How fast?
Damn, Latvia's got it good on the 'net speed front!
An enraged Latvian hacker went batshit over an article criticising security at small, low-cost hosting companies and defaced the website of the news agency LETA. The hacker used sophisticated techniques to fight off efforts to restore service to hundreds of the news agency's customers. LETA, which is privately owned, calls …
Hell yeah, if you had 100-500Mb/s coming into your building, would you bother using a hosting company?
Well if you have any sense you would... but people don't see that, they think, yeah, that's fast enough. They don't stop to think about what else a good hosting company does like firewalls, IDS, OS/DB and application patches etc etc.
1st. Why is here this stupid Lattelecom advertising? That great fiber-optics internet is accessible only in urban areas, houses with more that 3floors and 10 flats. And not all of them either. As soon as you need internet couple of meters further down the street - it costs many thousands of lats.
2nd. Leta have their "servers" at their office. They received a warning from me last year. They ignored it. They have expensive managable switches, but everything is in 1 big LAN subnet. Wireless too. With WEP security on their great Linksys craps. And an open socks proxy. And some of those servers were accessible from LAN without a password. Do I need to explain more?

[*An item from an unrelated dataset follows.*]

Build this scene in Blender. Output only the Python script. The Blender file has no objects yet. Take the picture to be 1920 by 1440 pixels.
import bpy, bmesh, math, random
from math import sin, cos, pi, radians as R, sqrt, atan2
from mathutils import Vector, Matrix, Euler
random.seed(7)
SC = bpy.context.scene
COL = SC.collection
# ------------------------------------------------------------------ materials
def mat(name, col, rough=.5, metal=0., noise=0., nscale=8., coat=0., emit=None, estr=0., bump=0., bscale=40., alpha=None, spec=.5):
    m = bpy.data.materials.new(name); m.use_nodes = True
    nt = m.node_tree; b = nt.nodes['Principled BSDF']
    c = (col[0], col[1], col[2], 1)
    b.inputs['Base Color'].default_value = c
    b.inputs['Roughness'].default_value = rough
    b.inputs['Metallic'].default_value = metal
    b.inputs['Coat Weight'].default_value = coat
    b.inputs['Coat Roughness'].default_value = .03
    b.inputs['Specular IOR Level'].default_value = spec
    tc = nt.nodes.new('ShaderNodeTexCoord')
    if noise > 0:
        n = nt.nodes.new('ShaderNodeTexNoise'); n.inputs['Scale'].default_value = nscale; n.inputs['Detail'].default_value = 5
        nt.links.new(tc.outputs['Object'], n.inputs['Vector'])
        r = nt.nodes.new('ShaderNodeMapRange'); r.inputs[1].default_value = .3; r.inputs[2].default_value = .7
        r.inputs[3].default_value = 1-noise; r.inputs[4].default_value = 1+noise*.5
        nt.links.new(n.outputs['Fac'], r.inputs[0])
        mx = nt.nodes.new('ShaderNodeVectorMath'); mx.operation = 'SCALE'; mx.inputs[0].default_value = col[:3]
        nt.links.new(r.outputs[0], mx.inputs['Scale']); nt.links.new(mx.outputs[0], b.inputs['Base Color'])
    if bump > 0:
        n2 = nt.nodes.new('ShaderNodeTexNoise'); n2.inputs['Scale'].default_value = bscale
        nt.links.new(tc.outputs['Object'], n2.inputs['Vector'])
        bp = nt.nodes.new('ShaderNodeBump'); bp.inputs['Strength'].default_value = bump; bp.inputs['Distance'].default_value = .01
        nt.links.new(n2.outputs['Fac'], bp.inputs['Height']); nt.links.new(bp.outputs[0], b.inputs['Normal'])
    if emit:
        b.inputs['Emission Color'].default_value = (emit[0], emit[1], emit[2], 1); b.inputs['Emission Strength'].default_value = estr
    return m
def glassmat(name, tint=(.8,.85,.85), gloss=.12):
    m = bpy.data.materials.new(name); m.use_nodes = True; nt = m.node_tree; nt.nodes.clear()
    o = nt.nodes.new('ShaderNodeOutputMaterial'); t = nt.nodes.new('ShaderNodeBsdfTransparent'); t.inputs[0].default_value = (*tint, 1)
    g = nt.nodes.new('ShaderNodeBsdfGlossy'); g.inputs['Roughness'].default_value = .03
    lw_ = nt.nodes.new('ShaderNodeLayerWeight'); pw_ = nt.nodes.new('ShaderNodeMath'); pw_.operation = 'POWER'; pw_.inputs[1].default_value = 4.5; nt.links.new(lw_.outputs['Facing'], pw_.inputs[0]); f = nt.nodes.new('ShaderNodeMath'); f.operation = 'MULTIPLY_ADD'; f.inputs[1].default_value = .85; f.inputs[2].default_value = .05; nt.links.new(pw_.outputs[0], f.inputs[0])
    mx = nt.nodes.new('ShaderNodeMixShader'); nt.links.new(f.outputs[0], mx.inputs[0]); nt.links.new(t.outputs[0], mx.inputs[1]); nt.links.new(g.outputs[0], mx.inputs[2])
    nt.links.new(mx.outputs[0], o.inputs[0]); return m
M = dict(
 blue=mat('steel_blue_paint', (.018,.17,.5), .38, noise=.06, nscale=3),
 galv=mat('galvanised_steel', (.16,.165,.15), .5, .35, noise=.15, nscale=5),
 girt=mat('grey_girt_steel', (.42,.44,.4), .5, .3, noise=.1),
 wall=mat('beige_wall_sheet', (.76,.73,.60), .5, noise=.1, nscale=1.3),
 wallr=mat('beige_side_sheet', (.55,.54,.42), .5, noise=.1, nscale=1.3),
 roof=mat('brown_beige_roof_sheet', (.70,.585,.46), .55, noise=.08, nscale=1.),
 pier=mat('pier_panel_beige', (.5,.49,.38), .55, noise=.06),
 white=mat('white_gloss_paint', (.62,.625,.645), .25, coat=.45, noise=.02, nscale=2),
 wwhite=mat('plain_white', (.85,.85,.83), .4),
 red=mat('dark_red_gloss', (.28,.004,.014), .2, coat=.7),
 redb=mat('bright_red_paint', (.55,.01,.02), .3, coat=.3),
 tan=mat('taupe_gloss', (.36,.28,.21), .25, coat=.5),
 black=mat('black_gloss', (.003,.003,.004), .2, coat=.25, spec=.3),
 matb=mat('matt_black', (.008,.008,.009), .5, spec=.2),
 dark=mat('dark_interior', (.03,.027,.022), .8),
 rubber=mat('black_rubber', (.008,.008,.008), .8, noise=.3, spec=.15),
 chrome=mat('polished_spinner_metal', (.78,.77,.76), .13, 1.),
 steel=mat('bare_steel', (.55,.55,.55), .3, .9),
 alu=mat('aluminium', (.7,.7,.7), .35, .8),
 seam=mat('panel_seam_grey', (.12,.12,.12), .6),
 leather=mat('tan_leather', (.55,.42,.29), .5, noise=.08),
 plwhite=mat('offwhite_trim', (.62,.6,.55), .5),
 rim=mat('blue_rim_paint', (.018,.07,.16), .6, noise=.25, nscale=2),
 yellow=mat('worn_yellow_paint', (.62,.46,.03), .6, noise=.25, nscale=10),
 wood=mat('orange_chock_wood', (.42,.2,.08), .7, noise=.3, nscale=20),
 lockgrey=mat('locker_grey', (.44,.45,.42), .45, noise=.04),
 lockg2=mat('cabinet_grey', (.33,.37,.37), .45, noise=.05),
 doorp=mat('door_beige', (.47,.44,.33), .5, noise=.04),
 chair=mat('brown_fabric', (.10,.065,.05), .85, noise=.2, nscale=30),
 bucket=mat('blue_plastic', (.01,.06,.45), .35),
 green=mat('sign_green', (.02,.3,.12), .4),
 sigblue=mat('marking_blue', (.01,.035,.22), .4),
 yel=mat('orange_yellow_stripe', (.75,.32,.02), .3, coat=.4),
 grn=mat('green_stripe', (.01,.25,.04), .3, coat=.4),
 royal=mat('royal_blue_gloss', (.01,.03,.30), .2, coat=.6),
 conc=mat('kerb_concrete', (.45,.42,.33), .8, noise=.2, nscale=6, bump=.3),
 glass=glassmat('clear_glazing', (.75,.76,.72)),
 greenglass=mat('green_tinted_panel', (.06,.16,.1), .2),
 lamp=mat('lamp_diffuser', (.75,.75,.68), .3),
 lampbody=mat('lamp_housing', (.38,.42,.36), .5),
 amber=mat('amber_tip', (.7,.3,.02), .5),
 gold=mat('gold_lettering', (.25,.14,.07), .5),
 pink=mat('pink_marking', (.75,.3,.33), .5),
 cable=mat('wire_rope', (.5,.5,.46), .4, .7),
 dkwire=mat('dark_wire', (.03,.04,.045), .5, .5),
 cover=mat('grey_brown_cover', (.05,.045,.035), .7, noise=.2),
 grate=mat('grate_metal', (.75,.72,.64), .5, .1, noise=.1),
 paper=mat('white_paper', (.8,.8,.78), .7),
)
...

BTW, they pay salary to 2 or 3 "admins".
P.S. Curently the site isn't working.
Those 100 to 500 Mb/s speeds are a wide overstatement. Available mostly in Riga (well, that is nearly a half of population), BUT even then only in selected (that would be: profitable) microdistricts. AND it's available only for non-commercial purposes.
And an IT advanced country? Oh please... Exigen got itself into scandal for delivering buggy system to government; it cost millions, only damn lack of laws against IT crime and corruption prevented Exigen from being sued.
Most internet startups are something like mayflies - they last not more than a year.
Because there's a chronic deficiency of qualified specialists in any of IT areas. I may be nonpatriotic with this anti-advertising, but the BS has to stop.